In 1995, the Immigration and Nationality Act's Section 287(g) allowed US immigration officials to train local law enforcement officers and authorize them to identity and – if necessary – detain immigration offenders. The program spread across the south of the United States from Florida to San Bernadino, Calif., to Arizona itself.
In many ways, 287(g) has become a litmus for the issues now playing out in the Arizona immigration law debate: specifically, the desire to rein in illegal immigration versus concerns about the potential for abuse and racial profiling. To proponents, 287(g) has been "enormously successful." To critics, "it has harmed, not served our public safety."
It is a microcosm of what has erupted from Arizona during the past month, and it points to the difficulty of finding a middle ground in what is an intensely polarizing topic.
“The 287(g) program has been enormously successful,” says Ira Mehlman, media director for the Federation for American Immigration Reform (FAIR). He says the program is used by more than 70 law enforcement agencies in 26 states and was responsible for identifying more than 160,000 “removable aliens” between January 2006 and January 2010.
Others say the 287(g) partnerships have seen local law enforcement get carried away. In Arizona's Maricopa County, Sheriff Joe Arpaio led the largest 287(g) operation in the US, says Aarti Shahani, an immigration expert at New York University’s Gallatin School. "He overstepped his bounds so profoundly that the Department of Homeland Security had to terminate his street enforcement powers,” she adds.
In a 2009 report for Justice Strategies, Ms. Shahani concludes that “the 287(g) program has failed.… It has harmed, not served our public safety.”
A chief concern of critics of both 287(g) and Arizona’s new law is that such programs lead to racial profiling.
A 287(g) program run by US Immigration and Customs Enforcement – called the Criminal Alien Program – seeks to ensure that "criminal aliens" serving time in federal, state, or local jails are not released into the community upon completion of their sentences, notes a September report by the Chief Justice Earl Warren Institute on Race, Ethnicity & Diversity at the University of California at Berkeley.
The 287(g) program "tacitly encourages local police to arrest Hispanics for petty offenses,” the report concludes.
The Justice Strategies study comes to similar conclusions: that 287(g)'s central targets were traffic violators and day laborers – suggesting that it was less a crime-fighting tool then a means of rounding up illegal immigrants based on ethnicity.
“The 287(g) program rests on a faulty assumption that the civil immigration mandate can be seamlessly absorbed into the crime-control mission shared by criminal-justice agencies,” writes Shahani.
Such claims are unwarranted, says Mr.
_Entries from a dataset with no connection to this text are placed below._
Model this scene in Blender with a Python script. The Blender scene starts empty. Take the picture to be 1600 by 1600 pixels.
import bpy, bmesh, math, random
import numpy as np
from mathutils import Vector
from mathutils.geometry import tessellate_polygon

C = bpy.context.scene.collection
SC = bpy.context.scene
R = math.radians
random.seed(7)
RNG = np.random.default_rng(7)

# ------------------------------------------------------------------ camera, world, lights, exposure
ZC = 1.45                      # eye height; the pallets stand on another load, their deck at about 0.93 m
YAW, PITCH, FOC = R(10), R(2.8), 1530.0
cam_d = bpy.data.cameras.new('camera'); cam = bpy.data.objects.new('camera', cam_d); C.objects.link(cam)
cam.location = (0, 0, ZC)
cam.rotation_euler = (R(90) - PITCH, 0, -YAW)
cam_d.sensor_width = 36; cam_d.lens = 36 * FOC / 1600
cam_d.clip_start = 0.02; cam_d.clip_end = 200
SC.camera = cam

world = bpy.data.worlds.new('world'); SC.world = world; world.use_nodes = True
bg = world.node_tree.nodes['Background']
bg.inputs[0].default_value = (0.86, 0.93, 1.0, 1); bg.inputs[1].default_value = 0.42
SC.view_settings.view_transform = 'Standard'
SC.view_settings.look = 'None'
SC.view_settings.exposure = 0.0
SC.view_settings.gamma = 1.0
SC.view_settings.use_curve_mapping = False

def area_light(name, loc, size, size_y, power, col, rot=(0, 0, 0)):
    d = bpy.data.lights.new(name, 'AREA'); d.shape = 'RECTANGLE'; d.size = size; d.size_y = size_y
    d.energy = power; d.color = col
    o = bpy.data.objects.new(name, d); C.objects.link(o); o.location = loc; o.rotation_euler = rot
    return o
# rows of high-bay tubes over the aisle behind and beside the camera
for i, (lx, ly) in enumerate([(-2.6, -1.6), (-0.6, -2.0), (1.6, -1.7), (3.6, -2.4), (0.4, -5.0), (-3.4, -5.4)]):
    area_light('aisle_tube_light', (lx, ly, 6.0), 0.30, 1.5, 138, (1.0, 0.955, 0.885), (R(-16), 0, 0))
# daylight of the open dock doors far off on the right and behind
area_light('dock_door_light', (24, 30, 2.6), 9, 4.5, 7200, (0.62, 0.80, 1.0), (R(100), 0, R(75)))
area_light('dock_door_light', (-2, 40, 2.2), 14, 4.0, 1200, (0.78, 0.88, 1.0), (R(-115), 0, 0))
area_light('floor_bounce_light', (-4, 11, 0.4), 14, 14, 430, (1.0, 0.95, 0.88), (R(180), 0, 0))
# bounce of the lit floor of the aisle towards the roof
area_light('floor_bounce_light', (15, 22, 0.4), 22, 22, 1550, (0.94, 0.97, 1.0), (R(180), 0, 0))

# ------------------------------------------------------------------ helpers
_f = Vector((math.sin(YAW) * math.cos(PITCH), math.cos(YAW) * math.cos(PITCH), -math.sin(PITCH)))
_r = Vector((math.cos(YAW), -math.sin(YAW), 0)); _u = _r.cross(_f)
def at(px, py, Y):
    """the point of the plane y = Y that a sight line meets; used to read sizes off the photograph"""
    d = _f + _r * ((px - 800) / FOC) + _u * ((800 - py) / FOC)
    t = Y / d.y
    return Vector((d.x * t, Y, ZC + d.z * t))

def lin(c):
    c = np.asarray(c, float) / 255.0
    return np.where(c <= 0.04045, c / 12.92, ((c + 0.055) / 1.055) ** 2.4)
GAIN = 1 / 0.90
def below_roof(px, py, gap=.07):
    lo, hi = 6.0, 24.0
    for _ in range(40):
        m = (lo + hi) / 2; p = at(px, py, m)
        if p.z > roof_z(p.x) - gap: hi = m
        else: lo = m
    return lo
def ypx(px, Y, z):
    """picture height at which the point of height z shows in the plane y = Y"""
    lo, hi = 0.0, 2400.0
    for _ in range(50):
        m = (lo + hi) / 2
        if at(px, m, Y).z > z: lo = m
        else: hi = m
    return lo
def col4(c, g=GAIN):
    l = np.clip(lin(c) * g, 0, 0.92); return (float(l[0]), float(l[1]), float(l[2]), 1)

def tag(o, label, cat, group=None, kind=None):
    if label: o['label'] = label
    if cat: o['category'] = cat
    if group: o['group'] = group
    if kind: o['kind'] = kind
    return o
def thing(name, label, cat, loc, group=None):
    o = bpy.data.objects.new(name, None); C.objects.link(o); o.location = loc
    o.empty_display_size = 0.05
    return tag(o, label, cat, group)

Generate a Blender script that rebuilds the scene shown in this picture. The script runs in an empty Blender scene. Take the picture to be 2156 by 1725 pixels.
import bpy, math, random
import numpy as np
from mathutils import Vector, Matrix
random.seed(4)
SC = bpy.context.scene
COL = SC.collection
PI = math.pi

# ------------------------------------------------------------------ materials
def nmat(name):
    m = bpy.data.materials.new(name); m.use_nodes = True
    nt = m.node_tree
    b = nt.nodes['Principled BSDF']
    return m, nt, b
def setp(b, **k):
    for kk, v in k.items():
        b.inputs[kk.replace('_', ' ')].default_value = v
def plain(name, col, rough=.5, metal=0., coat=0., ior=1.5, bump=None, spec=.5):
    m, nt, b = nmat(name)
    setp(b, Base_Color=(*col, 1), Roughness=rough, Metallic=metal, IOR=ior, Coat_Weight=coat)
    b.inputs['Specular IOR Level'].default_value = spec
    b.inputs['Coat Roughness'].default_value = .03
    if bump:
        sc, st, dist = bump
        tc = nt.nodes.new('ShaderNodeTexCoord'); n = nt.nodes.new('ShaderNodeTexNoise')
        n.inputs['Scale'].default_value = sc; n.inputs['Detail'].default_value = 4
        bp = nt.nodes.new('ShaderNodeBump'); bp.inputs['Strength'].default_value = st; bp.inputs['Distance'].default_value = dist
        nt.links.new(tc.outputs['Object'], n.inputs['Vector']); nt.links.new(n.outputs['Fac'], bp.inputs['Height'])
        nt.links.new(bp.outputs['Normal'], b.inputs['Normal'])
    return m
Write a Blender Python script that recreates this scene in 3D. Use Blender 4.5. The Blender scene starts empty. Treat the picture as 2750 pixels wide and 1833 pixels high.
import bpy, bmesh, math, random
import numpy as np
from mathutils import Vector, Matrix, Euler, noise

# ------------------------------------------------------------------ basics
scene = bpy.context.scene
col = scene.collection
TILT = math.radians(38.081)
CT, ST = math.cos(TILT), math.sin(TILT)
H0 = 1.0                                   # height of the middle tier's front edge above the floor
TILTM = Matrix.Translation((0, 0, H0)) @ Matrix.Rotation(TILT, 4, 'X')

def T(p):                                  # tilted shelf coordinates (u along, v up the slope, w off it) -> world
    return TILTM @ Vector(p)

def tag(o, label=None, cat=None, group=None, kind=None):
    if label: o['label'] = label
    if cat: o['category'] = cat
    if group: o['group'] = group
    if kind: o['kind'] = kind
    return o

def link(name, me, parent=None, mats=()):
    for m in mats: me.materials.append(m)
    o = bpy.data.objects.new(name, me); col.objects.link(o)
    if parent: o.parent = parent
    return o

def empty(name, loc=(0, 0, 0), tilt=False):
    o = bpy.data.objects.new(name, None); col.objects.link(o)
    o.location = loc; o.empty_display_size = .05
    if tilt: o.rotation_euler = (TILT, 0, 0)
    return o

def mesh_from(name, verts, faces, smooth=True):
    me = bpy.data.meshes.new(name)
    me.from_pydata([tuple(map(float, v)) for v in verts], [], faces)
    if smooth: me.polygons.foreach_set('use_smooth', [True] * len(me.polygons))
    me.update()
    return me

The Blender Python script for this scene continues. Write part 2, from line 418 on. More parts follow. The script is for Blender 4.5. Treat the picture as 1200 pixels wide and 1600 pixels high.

Mehlman. “287(g) does not rely on profiling, but on training police officers to identify people who are in the country illegally, using the sort of object information that police use everyday to form reasonable suspicion that laws are being violated,” he says.
In this way, observers say, 287(g) is different from SB 1070, the Arizona immigration law: 287(g) agreements provide training for officers.
“SB 1070 and 287(g) laws are not precisely comparable,” says Jessica Vaughan, director of policy studies at the Center for Immigration Studies. “287(g) agreements put officers through a four-week training and they get the authority to arrest people for immigration violations. SB 1070 simply has the officers ask people about their immigration status.”
The 287(g) laws were revamped in 2009 to address concerns that individuals would be arrested for minor offenses as a guise to initiate removal proceedings.